> **EXERCISE INPUT**
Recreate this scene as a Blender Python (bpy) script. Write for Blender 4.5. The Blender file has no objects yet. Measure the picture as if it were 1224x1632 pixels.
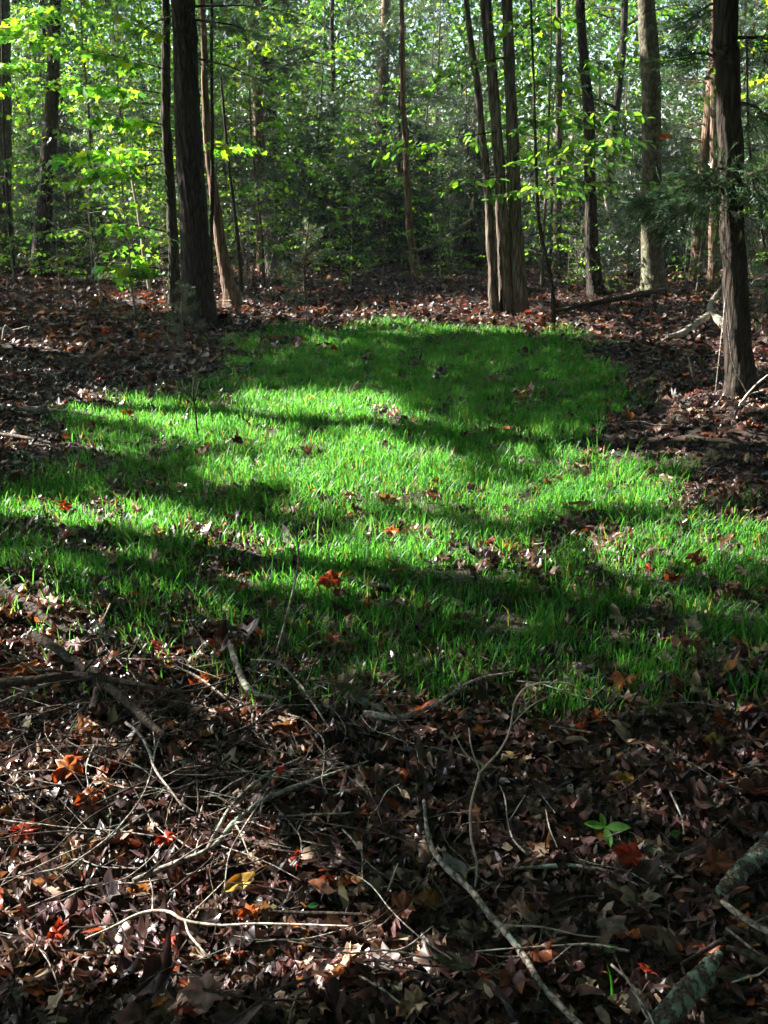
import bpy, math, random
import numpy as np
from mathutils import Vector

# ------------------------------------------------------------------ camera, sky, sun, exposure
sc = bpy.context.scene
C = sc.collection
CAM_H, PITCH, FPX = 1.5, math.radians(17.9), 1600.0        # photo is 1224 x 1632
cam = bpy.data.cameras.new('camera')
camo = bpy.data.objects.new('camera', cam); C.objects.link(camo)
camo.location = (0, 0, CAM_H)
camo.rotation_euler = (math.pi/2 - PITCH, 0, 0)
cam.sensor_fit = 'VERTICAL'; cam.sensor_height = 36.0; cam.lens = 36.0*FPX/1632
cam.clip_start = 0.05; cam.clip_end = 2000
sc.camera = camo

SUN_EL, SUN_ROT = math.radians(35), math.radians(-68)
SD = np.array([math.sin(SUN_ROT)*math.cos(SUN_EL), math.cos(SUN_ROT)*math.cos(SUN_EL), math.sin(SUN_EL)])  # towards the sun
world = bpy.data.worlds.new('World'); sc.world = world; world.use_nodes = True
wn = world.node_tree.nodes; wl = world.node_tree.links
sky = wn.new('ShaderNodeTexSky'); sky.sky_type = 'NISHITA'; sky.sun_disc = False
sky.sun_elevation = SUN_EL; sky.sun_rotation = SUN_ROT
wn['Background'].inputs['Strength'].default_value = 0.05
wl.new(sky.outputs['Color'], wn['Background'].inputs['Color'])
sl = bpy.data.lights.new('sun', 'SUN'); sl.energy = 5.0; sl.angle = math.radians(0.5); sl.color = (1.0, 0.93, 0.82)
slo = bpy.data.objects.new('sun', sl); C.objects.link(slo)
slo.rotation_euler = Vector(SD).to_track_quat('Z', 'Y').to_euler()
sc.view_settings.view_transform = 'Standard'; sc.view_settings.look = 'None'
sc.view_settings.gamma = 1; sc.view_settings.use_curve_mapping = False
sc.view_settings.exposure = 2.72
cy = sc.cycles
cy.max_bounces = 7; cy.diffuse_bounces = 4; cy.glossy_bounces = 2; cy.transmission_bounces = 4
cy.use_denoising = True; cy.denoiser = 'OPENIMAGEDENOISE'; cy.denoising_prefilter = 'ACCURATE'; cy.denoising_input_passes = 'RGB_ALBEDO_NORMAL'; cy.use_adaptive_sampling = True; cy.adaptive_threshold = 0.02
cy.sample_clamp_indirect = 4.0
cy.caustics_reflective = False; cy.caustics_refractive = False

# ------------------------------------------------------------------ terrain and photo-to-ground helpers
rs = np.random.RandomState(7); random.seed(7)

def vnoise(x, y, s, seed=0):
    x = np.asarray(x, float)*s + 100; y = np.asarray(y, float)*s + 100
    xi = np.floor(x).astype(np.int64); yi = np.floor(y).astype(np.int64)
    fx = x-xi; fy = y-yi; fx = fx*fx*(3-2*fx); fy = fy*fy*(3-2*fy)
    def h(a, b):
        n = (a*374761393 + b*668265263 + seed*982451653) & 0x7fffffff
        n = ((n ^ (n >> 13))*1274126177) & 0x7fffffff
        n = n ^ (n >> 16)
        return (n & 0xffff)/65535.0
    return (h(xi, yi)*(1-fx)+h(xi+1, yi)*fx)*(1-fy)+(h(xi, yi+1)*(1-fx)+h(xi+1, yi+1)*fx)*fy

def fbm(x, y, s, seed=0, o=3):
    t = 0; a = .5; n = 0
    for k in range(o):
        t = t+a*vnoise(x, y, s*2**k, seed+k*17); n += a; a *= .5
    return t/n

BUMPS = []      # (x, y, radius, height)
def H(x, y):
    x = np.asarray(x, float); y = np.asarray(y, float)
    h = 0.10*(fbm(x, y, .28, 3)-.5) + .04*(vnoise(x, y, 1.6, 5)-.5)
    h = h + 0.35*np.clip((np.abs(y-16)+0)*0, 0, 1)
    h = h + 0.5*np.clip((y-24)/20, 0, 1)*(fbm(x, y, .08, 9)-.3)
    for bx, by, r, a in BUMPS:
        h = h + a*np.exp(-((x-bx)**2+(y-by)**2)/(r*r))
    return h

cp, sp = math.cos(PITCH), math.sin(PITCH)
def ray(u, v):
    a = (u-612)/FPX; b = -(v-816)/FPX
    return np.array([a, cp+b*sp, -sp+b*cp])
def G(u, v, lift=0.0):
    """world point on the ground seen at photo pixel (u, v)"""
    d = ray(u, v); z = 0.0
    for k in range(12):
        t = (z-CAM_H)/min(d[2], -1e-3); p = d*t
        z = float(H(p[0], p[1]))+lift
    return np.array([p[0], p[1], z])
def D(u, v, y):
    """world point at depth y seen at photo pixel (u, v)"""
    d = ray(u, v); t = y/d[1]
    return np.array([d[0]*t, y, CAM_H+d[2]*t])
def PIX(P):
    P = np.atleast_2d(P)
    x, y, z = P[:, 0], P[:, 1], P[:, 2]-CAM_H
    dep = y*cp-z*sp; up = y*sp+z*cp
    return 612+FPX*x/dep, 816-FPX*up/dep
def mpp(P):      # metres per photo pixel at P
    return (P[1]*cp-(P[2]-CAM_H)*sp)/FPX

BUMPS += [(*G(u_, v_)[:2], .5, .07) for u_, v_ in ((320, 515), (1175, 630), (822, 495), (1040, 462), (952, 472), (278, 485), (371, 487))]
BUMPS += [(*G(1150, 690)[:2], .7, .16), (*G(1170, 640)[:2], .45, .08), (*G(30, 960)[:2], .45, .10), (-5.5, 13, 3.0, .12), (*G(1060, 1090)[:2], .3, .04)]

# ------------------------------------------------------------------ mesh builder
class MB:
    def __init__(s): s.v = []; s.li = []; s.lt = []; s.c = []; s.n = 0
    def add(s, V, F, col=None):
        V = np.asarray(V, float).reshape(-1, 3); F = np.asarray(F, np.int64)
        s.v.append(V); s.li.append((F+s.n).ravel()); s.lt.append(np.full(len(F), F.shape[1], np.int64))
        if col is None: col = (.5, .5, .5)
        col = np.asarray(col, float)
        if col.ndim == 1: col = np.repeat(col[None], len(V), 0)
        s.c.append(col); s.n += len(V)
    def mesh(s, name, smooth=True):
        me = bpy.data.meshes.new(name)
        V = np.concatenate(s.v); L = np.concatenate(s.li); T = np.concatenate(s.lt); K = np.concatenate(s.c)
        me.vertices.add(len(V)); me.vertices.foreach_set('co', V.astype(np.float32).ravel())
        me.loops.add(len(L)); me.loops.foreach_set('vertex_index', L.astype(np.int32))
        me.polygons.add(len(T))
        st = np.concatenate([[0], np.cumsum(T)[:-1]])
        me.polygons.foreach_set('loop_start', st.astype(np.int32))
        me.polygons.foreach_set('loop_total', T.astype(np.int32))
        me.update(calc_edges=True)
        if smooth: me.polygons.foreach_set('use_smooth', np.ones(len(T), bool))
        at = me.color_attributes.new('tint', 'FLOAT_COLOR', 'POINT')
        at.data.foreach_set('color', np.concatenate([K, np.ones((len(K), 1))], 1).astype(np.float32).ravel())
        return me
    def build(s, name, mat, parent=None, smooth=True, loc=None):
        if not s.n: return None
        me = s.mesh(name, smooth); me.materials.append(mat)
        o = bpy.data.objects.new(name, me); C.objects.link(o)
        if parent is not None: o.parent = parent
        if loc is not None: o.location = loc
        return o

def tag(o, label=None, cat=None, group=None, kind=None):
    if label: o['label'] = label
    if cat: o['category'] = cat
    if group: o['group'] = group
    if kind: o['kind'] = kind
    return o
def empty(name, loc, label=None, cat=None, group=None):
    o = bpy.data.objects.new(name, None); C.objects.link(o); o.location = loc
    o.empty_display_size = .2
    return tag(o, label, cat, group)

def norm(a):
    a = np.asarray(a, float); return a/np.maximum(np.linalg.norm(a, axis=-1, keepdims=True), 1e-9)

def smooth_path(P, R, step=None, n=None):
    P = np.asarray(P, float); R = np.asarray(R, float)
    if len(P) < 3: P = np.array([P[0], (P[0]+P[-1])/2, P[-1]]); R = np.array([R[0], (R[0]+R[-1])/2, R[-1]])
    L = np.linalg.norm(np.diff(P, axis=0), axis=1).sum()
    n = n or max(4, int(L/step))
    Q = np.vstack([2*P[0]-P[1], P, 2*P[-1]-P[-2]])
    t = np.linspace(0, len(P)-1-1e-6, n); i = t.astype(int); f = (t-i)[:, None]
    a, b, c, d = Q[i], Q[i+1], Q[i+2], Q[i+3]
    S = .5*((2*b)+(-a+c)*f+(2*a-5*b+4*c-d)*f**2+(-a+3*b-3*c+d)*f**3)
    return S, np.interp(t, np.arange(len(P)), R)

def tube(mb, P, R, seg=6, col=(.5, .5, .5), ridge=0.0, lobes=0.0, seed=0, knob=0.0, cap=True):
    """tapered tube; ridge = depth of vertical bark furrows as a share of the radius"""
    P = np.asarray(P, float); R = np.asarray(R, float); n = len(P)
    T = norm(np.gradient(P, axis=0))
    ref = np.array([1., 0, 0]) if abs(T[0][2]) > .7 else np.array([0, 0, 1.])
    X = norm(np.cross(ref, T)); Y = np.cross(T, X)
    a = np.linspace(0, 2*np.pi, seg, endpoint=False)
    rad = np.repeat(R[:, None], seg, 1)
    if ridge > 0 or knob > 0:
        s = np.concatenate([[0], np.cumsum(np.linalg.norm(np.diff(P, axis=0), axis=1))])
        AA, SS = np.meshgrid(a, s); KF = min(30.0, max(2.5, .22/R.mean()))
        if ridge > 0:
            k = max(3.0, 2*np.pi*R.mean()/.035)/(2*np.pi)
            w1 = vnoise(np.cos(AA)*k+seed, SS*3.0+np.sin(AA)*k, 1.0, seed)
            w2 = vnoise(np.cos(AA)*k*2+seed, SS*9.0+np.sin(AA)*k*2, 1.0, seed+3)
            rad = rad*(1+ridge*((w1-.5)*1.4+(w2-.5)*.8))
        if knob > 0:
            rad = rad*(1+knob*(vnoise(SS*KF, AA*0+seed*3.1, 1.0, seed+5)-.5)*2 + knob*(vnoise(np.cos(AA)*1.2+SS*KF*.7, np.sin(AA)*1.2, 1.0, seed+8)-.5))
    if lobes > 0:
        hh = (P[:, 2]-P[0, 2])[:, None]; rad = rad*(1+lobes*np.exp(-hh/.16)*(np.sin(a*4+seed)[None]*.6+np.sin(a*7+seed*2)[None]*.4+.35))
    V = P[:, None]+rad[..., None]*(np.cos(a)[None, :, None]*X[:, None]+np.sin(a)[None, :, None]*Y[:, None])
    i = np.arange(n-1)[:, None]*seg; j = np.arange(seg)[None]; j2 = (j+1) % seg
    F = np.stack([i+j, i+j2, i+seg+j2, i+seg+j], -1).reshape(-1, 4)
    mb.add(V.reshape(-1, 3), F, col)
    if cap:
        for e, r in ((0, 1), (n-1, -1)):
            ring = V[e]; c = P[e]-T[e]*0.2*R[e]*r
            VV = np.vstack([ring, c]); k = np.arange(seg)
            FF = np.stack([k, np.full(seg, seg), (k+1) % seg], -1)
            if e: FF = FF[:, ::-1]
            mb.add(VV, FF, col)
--
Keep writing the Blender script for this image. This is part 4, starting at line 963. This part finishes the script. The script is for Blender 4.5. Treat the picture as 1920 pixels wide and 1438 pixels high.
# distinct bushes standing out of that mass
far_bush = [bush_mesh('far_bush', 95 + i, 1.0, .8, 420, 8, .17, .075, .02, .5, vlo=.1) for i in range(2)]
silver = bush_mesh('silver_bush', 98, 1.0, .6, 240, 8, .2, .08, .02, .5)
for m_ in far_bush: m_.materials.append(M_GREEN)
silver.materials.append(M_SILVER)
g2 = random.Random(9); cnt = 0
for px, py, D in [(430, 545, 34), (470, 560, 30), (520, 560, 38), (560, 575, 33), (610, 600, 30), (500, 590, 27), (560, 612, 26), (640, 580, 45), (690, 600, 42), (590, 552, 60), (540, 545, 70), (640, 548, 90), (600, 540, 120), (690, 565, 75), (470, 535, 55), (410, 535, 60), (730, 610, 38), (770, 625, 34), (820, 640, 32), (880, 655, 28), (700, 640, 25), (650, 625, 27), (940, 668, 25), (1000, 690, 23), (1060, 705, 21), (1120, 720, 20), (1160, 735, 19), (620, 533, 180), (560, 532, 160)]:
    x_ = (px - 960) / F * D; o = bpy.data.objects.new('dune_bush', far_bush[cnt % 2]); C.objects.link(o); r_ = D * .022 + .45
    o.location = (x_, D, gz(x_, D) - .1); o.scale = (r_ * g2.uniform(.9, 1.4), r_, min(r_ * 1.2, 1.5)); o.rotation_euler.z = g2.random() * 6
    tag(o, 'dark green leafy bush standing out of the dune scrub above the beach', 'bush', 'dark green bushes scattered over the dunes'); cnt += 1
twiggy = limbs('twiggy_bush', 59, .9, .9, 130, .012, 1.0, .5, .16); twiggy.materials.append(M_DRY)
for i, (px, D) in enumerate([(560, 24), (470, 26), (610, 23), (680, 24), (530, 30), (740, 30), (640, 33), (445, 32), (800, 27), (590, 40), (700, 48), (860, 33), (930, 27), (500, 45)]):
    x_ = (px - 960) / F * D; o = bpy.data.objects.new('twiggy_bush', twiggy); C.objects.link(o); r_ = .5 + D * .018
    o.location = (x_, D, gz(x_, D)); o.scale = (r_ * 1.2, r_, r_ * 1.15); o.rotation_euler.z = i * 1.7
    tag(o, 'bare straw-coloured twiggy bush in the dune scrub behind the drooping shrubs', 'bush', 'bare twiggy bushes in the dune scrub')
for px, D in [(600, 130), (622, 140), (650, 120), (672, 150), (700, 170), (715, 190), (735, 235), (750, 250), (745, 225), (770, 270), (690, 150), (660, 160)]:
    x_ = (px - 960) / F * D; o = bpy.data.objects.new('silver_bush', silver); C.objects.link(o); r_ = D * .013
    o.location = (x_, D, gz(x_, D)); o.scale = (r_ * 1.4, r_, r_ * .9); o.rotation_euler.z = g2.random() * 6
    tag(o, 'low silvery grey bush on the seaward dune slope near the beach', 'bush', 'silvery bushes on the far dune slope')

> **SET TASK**
In the listing above, find the line with "Recreate this scene" and the line with "from mathutils import Vector". Copy exactly those lines and all between them, minus the images.

> **CORRECT OUTPUT**
Recreate this scene as a Blender Python (bpy) script. Write for Blender 4.5. The Blender file has no objects yet. Measure the picture as if it were 1224x1632 pixels.
import bpy, math, random
import numpy as np
from mathutils import Vector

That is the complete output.